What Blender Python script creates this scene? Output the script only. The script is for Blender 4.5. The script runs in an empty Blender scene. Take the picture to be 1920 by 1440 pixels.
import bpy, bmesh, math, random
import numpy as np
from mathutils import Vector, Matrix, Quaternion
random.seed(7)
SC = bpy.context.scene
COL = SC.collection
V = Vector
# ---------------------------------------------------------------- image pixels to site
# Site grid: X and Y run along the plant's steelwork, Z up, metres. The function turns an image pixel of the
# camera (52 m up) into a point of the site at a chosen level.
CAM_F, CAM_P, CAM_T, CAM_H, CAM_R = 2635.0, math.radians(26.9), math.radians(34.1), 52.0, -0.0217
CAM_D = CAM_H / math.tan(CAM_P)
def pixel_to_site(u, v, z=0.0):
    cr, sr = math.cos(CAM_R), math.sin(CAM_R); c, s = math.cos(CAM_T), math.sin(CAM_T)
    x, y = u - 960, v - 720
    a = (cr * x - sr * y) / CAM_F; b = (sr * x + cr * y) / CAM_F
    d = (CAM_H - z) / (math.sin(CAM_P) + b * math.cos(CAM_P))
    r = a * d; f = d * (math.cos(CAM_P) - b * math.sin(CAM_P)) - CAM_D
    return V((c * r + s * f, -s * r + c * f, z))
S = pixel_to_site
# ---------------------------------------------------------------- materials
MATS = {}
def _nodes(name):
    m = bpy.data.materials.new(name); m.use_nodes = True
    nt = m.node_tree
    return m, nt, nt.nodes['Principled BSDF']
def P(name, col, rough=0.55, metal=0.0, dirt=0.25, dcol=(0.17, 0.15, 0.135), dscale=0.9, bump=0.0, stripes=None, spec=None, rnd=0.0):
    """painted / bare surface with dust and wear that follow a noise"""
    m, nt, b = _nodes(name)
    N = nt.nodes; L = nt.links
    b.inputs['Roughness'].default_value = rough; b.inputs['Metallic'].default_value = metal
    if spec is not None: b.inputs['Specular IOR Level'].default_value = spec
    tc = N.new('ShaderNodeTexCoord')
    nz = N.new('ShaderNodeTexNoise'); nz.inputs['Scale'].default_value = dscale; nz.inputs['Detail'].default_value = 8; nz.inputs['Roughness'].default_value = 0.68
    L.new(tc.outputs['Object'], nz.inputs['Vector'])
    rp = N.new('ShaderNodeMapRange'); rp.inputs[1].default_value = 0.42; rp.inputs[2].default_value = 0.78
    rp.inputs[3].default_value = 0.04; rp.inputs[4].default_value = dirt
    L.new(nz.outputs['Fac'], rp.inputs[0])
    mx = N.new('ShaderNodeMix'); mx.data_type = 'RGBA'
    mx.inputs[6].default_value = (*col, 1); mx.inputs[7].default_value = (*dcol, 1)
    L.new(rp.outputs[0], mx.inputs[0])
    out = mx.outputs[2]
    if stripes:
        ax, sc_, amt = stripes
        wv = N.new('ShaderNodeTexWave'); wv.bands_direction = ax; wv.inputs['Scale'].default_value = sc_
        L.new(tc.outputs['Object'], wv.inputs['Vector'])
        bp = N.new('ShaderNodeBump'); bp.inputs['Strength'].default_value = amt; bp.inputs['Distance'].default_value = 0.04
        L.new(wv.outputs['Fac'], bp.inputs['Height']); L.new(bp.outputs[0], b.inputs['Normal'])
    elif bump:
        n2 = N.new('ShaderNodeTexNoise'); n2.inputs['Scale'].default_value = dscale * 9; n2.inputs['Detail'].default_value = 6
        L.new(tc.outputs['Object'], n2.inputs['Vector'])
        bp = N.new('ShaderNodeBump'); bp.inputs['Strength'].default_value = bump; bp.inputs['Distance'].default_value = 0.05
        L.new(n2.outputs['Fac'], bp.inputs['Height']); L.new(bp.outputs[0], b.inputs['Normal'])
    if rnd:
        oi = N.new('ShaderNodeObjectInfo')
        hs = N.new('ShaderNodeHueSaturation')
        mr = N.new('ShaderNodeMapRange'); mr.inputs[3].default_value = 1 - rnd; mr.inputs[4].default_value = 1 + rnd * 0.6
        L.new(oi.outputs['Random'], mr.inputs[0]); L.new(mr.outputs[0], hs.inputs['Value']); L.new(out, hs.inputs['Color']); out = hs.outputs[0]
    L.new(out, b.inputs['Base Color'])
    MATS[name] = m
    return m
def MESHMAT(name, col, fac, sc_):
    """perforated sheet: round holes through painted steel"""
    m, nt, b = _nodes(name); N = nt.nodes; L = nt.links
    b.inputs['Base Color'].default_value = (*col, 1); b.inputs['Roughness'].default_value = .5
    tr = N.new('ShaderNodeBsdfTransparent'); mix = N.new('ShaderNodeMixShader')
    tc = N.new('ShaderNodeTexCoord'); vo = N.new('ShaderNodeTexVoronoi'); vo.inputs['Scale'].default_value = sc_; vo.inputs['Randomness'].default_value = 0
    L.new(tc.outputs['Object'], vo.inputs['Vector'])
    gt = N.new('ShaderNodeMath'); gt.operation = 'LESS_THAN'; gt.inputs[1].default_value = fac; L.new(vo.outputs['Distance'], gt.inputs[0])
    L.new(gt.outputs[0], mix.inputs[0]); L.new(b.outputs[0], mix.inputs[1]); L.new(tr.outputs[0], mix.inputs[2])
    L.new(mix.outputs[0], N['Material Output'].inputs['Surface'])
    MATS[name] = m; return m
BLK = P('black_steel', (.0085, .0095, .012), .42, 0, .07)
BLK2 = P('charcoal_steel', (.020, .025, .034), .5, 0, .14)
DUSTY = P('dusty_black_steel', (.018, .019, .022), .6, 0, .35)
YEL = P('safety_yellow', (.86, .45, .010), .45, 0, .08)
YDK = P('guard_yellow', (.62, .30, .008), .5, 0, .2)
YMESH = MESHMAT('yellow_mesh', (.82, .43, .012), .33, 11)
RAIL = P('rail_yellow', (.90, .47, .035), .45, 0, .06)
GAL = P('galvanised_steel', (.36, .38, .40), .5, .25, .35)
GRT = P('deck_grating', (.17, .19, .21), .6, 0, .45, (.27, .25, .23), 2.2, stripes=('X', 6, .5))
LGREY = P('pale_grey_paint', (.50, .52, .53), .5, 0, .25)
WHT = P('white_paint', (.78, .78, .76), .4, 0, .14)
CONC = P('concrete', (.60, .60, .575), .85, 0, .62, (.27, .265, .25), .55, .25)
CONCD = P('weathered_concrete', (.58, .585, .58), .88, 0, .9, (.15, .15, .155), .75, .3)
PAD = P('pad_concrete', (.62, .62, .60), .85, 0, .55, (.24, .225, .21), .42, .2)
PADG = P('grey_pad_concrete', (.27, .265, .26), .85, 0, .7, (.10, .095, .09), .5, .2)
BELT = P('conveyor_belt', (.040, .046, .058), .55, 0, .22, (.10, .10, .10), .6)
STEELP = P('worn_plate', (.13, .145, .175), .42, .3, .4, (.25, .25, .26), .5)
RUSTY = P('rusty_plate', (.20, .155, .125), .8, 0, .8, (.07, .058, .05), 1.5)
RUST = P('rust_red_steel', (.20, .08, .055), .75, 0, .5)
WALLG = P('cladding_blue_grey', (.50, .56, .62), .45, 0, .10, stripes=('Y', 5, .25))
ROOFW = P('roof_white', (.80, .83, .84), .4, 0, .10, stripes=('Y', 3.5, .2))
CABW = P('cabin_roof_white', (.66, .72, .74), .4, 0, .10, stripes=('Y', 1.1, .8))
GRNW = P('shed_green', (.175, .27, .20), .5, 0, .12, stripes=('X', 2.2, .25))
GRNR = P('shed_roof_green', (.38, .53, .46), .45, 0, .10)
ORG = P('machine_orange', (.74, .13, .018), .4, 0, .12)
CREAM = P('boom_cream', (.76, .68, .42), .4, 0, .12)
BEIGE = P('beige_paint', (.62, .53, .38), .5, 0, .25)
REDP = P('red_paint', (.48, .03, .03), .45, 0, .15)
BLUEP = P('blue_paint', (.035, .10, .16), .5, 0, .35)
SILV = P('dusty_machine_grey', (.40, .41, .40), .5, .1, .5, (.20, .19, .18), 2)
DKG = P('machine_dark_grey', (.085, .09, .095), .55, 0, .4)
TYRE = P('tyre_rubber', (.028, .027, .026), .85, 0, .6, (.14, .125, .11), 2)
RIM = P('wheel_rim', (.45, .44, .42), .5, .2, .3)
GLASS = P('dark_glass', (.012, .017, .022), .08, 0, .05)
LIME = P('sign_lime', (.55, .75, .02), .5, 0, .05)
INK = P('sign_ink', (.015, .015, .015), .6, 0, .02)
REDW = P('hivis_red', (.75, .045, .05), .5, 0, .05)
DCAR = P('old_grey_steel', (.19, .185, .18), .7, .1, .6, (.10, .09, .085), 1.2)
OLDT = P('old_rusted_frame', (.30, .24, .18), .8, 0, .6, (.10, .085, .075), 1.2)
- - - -
### INSTRUCTIONS FOR THE TASK
A single figure is required: the number of lines above in which the word "scene" occurs.

### WORKED SOLUTION
2